Don Quixote Fans: A Little Help Here

I’m interested in giving this epic a try. I’ve never read it before, never read something this long in my LIFE and I haven’t read a fiction book PERIOD since high school. Needless to say I’m jumping in head first, but I’ve done a little looking into it and the themes really seem to resonate with me.

So with this in mind I want to do this right. So what are some recommendations? Any particular translations that are agreed to be better than others? There a leather bound version sitting around somewhere so can get the full “classic feel.” :cool: Just buy it for my iPhone?

…or should I just rent the movie. :confused:

Thanks in advance.

Edith Grossman’s translation received some good reviews a few years back. I picked up a copy of it, but haven’t tackled it yet (having read an earlier and difficult-to-read translation years ago).

Give yourself a half an hour a day to read it. Expect it to take a good long time.

Well worth it, fantastic book.

I read that copy and it’s really great. I highly recommend it. It is a translation that’s very easy to read, very engaging. I think you’ll be surprised by how much you enjoy it. It seems huge and overwhelming, but once you get into it, it’s really wonderful. And it’s about so much more than a crazy man tilting at windmills.

Oh, and I know you’re joking here, but Don Quixote as a film project is famously jinxed. There was a good documentary a few years ago about Terry Gilliam’s doomed attempt to film the story (with Johnny Depp as the Don): Lost in La Mancha.

Ditto, and I second the suggestion of the Grossman translation (found in paperback with a visored helm on a red cover) which is a vast improvement on the previously most popular Starkie translation. (The Raffel translation isn’t bad, but was put off by Rutherford’s clunky attempt.) If you’re not familiar with European history of the day, it is probably a good idea to pick up something like the Cambridge Companion to Don Quixote or Sparks notes to capture some of the nuances that are easily lost in translation (especially names and places).

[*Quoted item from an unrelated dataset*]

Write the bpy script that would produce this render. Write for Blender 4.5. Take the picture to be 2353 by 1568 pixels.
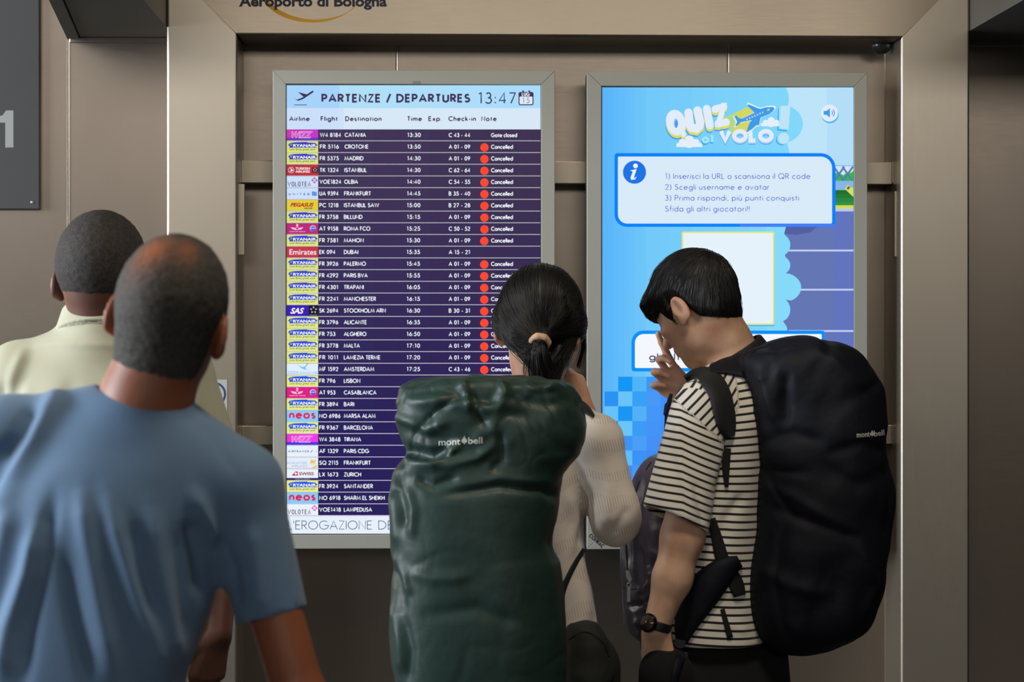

I’ve always wanted to read Nabokov’s Lectures on Don Quixote but from what I’ve read of them he views Quixote not as satire but a critical cynicism (certainly true of the second and more downbeat part). Nonetheless, the book contains much that is utterly slapstick and farcical, and is an entertaining read compared to many classics.

Stranger

Yeah, I actually picked up the cliffnotes a year ago when I first considered it. I had no idea it was so long and wasn’t ready for that kind of undertaking at the time. :o

I got it out from the library, far too many years ago to recall the edition or translator. I’ll admit to skimming through the pastoral scenes for the sake of avoiding fines, but the rest was easy. It’s a good story on a few different levels.

You’ll wonder how so many cliches found their way into a ‘masterpiece’ - a bit like the old chestnut about Shakespeare not being a great writer, just using a lot of famous quotes.

I’d been involved backstage in a production of Man of La Mancha a few years previously, other than that, I went into the book ‘cold’.